Shooting began in Wildwood—with the star complaining about gawking, unruly rubberneckers trailing their every move (at one point a woman passed out from the excitement)—and then moved on to McKeesport, Pennsylvania. Leonard came to Mitchum’s motel room every morning at seven-thirty and talked out the scenes to be shot. “He was stoned every day. Eight o’clock in the morning, forget it, he’s already finished a half a bottle of vodka, and eight-fifteen he’s got the vodka and a big pipe of marijuana. But he came to work knowing his stuff. Never came in without knowing what he was supposed to do. Don’t ask me how he prepared or when he prepared! I don’t fucking know! He was stoned the whole fucking time. It was an amazing capacity. I was bewildered by his ability to do it day after day and not suffer. He was doing everything he could do. He was sleeping with one of the actresses. I had someone in the cast stoned all the time, sleeping around with everybody, sleeping with Mitchum. And one time we had to do a porno movie thing to use in a scene. We shot that at this motel in an empty room and we got some local girls and he decided he had to be in on that, to be codirector.

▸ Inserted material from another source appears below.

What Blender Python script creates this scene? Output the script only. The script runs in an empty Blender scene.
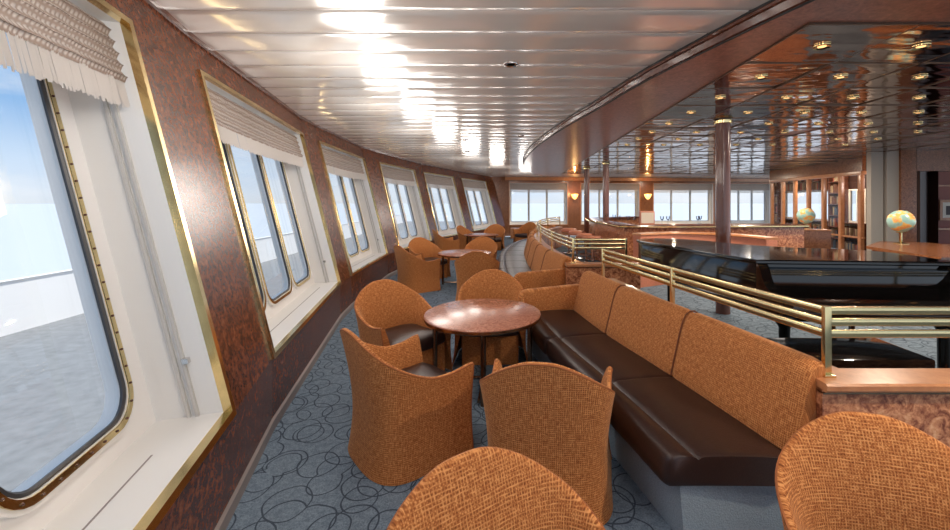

“But he worked on this movie. And I kept at him. Sometimes it took fifty-two takes. He wouldn’t get inside himself. This is not a knock on his ability. He was great. An incredibly great actor. But he wanted to just do a throwaway, and I wouldn’t let him. We didn’t print shit. Do it again! Fifty-two takes on that scene with the girl after she gets raped. I wanted the best fucking performance from him, and I didn’t let anything just go by. We understood each other; we were both street kids, spoke the same language. And he supported me all the fucking way until just before the end. Other people complained; they’d complain to him about me being too rough. He’d say, ‘Fuck you. Do what the man says.’ He was wonderful. Until we got to the biggest scene in the picture. Then it came apart. That’s when he did it. He waited until the climax of the fucking movie, and then he went crazy.”
It was the final, brutal confrontation between the father and the son, Vincent’s demand for a meaning to his mother’s death and the Mitchum character’s helpless and mournful statement of fact: “I was drunk and I killed her.”

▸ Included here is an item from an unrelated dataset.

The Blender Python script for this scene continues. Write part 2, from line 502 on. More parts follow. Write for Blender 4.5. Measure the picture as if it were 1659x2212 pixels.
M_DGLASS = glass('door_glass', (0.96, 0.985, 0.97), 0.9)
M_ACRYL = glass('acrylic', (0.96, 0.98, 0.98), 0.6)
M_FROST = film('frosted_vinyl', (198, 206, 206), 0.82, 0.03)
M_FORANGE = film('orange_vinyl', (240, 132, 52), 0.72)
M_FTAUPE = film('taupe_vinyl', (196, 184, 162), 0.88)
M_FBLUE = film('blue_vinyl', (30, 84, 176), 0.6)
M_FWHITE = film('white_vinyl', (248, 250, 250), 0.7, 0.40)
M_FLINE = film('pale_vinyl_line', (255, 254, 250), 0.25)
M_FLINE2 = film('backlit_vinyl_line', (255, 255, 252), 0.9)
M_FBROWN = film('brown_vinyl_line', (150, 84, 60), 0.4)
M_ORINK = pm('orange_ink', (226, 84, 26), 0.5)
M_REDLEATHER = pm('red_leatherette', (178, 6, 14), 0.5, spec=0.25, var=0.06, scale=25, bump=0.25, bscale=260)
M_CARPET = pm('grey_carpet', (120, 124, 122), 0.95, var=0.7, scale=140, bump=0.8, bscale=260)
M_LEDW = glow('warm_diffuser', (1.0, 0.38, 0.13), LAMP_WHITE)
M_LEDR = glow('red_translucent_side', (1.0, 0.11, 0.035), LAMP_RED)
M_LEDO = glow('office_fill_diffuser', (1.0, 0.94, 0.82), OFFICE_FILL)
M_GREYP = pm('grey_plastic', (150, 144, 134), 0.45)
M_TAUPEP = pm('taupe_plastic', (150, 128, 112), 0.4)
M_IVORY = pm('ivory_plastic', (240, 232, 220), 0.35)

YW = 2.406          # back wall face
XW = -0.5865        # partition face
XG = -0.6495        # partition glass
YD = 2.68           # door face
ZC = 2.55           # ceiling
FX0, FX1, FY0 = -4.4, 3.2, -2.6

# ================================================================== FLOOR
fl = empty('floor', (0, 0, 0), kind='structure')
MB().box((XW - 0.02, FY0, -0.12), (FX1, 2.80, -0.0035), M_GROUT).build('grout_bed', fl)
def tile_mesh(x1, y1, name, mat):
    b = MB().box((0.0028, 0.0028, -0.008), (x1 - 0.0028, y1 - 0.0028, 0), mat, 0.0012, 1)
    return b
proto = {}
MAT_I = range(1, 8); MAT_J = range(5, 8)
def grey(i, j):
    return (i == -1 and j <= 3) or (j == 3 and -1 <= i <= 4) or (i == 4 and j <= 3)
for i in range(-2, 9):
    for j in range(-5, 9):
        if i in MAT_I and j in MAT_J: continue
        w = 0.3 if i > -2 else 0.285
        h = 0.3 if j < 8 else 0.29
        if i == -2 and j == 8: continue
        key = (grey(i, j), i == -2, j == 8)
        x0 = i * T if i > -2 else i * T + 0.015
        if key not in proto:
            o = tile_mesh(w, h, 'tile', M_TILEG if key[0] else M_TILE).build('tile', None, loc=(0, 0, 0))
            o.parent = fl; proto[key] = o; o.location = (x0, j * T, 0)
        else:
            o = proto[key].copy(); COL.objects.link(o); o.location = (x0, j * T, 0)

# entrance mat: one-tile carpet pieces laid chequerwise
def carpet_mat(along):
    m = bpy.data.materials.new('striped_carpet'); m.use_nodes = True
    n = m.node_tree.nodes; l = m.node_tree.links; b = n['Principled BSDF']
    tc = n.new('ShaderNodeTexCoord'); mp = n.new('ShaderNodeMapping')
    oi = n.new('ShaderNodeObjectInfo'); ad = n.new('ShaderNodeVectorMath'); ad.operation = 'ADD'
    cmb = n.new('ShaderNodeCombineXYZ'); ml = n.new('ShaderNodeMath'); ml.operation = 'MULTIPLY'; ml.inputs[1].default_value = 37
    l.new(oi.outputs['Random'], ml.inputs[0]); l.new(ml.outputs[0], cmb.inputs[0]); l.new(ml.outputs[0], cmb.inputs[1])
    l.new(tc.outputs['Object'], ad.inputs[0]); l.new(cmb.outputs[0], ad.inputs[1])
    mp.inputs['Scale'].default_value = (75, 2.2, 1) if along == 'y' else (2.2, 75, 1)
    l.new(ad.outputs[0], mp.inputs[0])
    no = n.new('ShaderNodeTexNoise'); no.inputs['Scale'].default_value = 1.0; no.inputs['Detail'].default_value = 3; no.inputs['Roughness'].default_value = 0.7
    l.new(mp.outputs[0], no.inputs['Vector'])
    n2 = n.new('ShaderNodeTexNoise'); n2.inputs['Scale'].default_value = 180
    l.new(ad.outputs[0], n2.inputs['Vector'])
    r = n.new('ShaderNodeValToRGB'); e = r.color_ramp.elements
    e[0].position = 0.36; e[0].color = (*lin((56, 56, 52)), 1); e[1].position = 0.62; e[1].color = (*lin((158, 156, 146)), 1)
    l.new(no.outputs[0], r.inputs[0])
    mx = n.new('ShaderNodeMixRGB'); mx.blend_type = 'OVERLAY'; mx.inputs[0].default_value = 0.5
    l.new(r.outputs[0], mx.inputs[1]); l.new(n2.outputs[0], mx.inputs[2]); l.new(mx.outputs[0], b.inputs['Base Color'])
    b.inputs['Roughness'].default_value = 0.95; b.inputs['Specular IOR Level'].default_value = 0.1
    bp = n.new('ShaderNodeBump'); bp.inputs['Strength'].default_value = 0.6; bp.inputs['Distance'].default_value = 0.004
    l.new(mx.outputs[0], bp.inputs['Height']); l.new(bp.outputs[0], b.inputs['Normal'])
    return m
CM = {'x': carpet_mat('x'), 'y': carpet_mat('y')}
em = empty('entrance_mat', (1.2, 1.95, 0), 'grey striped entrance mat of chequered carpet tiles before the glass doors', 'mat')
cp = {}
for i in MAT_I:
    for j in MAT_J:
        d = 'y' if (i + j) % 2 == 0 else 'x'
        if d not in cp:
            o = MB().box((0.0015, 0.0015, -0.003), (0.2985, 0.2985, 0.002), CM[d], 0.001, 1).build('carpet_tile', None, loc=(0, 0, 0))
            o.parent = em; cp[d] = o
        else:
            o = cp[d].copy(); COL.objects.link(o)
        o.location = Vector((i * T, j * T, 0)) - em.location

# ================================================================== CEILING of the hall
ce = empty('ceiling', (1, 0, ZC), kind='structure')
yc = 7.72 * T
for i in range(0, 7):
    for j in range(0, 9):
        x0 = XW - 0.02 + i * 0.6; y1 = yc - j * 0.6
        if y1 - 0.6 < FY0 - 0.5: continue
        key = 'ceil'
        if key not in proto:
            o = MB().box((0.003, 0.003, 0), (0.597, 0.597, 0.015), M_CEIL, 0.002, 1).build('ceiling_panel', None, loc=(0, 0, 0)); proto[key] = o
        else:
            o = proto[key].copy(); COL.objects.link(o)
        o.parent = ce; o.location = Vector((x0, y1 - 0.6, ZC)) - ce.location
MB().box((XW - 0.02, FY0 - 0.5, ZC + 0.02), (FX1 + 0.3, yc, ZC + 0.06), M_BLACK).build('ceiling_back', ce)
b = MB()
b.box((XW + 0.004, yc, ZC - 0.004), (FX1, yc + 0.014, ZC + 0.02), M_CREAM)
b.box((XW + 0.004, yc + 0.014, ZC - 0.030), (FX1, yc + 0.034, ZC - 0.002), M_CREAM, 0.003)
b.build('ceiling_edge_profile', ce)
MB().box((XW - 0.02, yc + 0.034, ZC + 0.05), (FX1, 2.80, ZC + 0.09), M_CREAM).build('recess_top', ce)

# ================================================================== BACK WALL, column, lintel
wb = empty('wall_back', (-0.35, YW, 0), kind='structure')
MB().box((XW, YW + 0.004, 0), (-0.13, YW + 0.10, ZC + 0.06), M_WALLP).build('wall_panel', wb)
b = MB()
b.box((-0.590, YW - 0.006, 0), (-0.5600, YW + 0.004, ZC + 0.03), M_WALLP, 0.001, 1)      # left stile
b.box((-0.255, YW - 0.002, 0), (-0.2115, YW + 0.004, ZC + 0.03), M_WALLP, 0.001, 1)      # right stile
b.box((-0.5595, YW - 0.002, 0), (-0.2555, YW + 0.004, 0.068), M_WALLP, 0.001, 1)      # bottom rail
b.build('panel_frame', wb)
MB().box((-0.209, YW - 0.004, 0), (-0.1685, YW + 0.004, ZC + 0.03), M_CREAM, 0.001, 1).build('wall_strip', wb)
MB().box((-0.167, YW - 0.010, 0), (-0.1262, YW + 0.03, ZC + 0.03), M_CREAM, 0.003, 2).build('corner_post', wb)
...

They were shooting at night outside the building, a kind of roadhouse/whorehouse in the movie. “It was the key moment in the film,” said Herbert Leonard. “He’s almost killed his son, and now he’s got to almost cry as he faces the truth. And the kid has to face the truth. And now Mitchum comes around and we’re going to shoot it and he says he wants to change the script. He had loved the script, talked about the ending, how much he liked it. Now we’re coming to shoot it, and he doesn’t want to do it. He has some all new ideas, a different climax to the movie. What his ideas were, it doesn’t matter; they’re not worth remembering they were so terrible. They were out of a different movie. They would have destroyed this movie. And after we had agreed twenty-nine thousand times that we liked the script. If there was an idea there, a suggestion that would have taken it to another level, something deeper, believe me, I would have bought it from him in a minute. But this was nonsense. And it wasn’t about the script, I knew that. It had to do with his self-destructive drunkenness. He had tremendous self-destructive impulses in his life. He almost didn’t want to see it be good.

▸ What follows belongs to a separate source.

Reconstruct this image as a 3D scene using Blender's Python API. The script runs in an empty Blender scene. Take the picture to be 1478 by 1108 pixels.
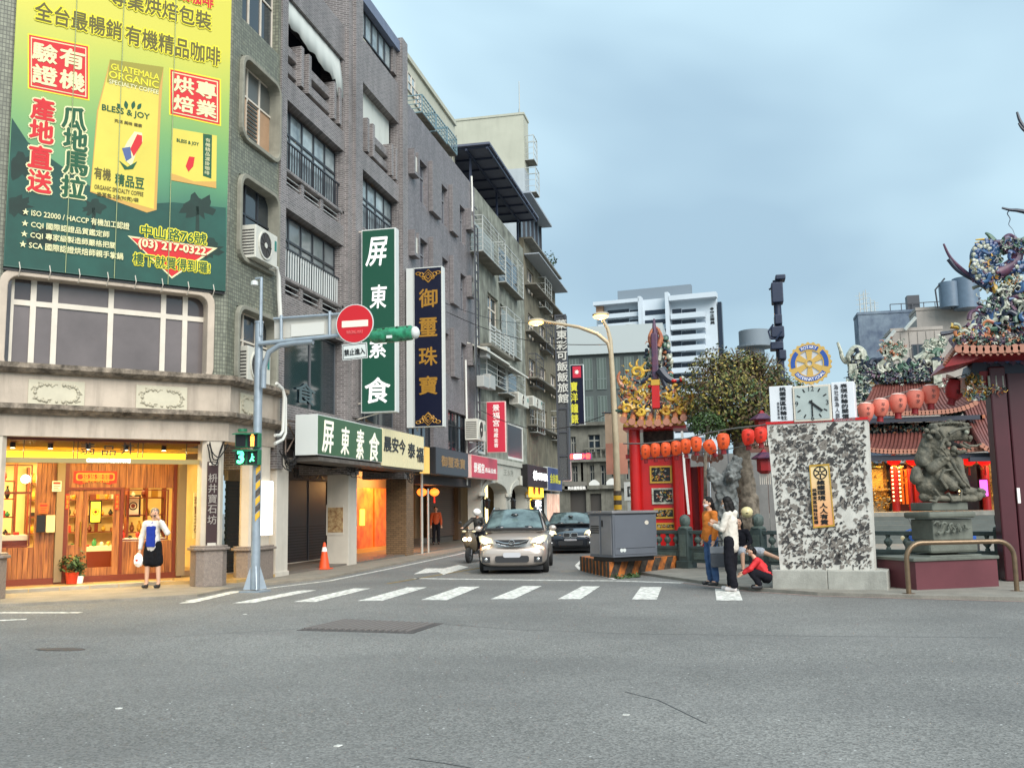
import bpy,bmesh,math,random
from mathutils import Vector as V,Matrix as M,noise as NZ
random.seed(7)
R=math.radians
sc=bpy.context.scene
COL=sc.collection
CAMH=1.62;FPX=1400.0;CX,CY=739.0,554.0
cam=bpy.data.cameras.new('camera');camo=bpy.data.objects.new('camera',cam);COL.objects.link(camo)
cam.sensor_fit='HORIZONTAL';cam.sensor_width=36.0;cam.lens=FPX/1478*36
cam.clip_end=3000;cam.clip_start=0.1
CR=(M.Rotation(R(12.2),3,'Z')@M.Rotation(R(97.3),3,'X')@M.Rotation(R(-1.0),3,'Z'))
camo.matrix_world=M.Translation((0,0,CAMH))@CR.to_4x4()
sc.camera=camo
SUN_EL,SUN_ROT=R(38),R(142)
w=bpy.data.worlds.new('World');sc.world=w;w.use_nodes=True
nt=w.node_tree;nt.nodes.clear()
def N(t,typ,**k):
 n=t.nodes.new(typ)
 for a,b in k.items():
  if a.startswith('i_'):
   key=a[2:]
   n.inputs[int(key)if key.isdigit()else key.replace('_',' ')].default_value=b
  else:setattr(n,a,b)
 return n
sky=N(nt,'ShaderNodeTexSky',sky_type='NISHITA',sun_disc=False,sun_elevation=SUN_EL,sun_rotation=SUN_ROT)
sky.air_density=1.0;sky.dust_density=1.0;sky.ozone_density=1.5
bg=N(nt,'ShaderNodeBackground');bg.inputs['Strength'].default_value=0.1
out=N(nt,'ShaderNodeOutputWorld')
tc=N(nt,'ShaderNodeTexCoord');mp=N(nt,'ShaderNodeMapping');mp.inputs['Scale'].default_value=(1.0,1.0,2.2);mp.inputs['Location'].default_value=(3.3,4.4,1.5)
nz=N(nt,'ShaderNodeTexNoise',i_Scale=1.3,i_Detail=4.0,i_Roughness=0.5,i_Distortion=0.25)
rp=N(nt,'ShaderNodeValToRGB');e=rp.color_ramp.elements
e[0].position=0.4;e[0].color=(2.75,3.95,4.85,1);e[1].position=0.62;e[1].color=(4.3,5.85,6.6,1)
sx=N(nt,'ShaderNodeSeparateXYZ')
rg=N(nt,'ShaderNodeMapRange',i_1=-0.05,i_2=0.9,i_3=0.88,i_4=1.32)
mul=N(nt,'ShaderNodeVectorMath',operation='SCALE')
mx=N(nt,'ShaderNodeMix',data_type='RGBA',i_0=0.93)
lk=nt.links.new
lk(tc.outputs['Generated'],mp.inputs[0]);lk(mp.outputs[0],nz.inputs['Vector']);lk(nz.outputs[0],rp.inputs[0])
lk(tc.outputs['Generated'],sx.inputs[0]);lk(sx.outputs['Z'],rg.inputs[0])
lk(rp.outputs[0],mul.inputs[0]);lk(rg.outputs[0],mul.inputs['Scale'])
lk(sky.outputs[0],mx.inputs[6]);lk(mul.outputs[0],mx.inputs[7]);lk(mx.outputs[2],bg.inputs[0]);lk(bg.outputs[0],out.inputs[0])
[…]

“I said, ‘Bob, we’re not doing it like that. We’re doing it the way it is in the script, the way we discussed it.’ He said, ‘I’m telling you how we’re doing it.’ And he told me his ideas again. I was holding the script, trying to listen to him, and I felt the script melting in my hands, a hallucination. I could feel it dripping. He said, ‘No way. I won’t do this other shit.’ I said, ‘No fucking way are we doing a scene like that. Now if you want to sit down and relax and talk about it, if you want to do it another day, whatever the fuck you want. But don’t talk about some scene out of another movie.’ He said, ‘We’re not doing it like that.’ I said, ‘I’m not changing nothing.’ So then he says, ‘I guess maybe we need to have a little fight, you and me.’ He was a considerably bigger person. But I was in good shape; I was very athletic. And he’s kind of stoned. He puts his hands up, and I say, ‘OK, let’s go!’ And he starts swinging at me. He boxed me around. And I just ducked and moved around. I couldn’t believe it. I was almost laughing. And after about three minutes, he wore himself out and sits down on the street. I said, ‘OK? Now let’s get on with it.’ He said, ‘No fucking way I’m doing it!’ I said, ‘Do me a favor, get your ass out of here, go home!’ I told him we’d replace him. Replace him! We were one week from finishing the picture! So Mitchum gets up and goes away. We’re in Pennsylvania. I call the studio. I told Jim Aubrey what happened. He said, ‘You’ve got to stick to your guns. He can’t fucking decide he’s gonna do another script.’
“The next night we’re back again. Does the same shit. Starts swinging his fi
sts at me. I said, ‘I thought you were flying home?’ I taunted the shit out of him. He turns and disappears. I’m going crazy myself with this thing. It’s a battle of wits; he’s taking punches at me. And I’ve got no film, no ending!
“I’m having breakfast the next morning. He’s having breakfast way over in the corner, with his manager, Reva. And I hear him screaming. I can’t hear it all, just enough. What a fucking bastard I am. He’ll kick the shit out of me. This kind of thing.
“The third night. The third night I’m waiting at the set for him. He comes out. He has a malted milk. No booze. Nothing. And we shoot the whole fucking three days’ worth that night. He’s a doll, acts like nothing ever happened. I act like nothing ever happened. It went perfectly. Maybe he realized the script was the way to go. Maybe he decided he wasn’t going to be allowed to fuck it up. I tried to think of his motivation. Maybe this was something too close to his life. Maybe it touched something distasteful to him. Something about it that made him so distraught that he just wanted to piss on the whole thing. . . .
“All I know is he was great. Three days’ work in a night. He was amazing.”
James Aubrey, head of MGM, “the Smiling Cobra,” as he was known, took time from his busy schedule—selling off MGM’s history in a tag sale (Judy Garland’s ruby slippers, Norma Shearer’s underwear, and the like) and butchering new films by Sam Peckinpah, Blake Edwards, and others—to shred fifteen minutes out of Going Home and schedule a seven-day run in four cities before removing it from circulation. Leonard took out an ad declaring that Aubrey had “Unilaterally raped the picture.” Despite its flaws and abridgements, the film was a poignant and incisive character study. Mitchum’s Harry Graham, a pitiful, destructive, and regretful loser, is played with such piercing honesty that he is at times almost physically painful to see—with every gesture, every tentative, unhappy line of dialogue, Mitchum stunningly conveyed a life diminished and overwhelmed by shame and regret.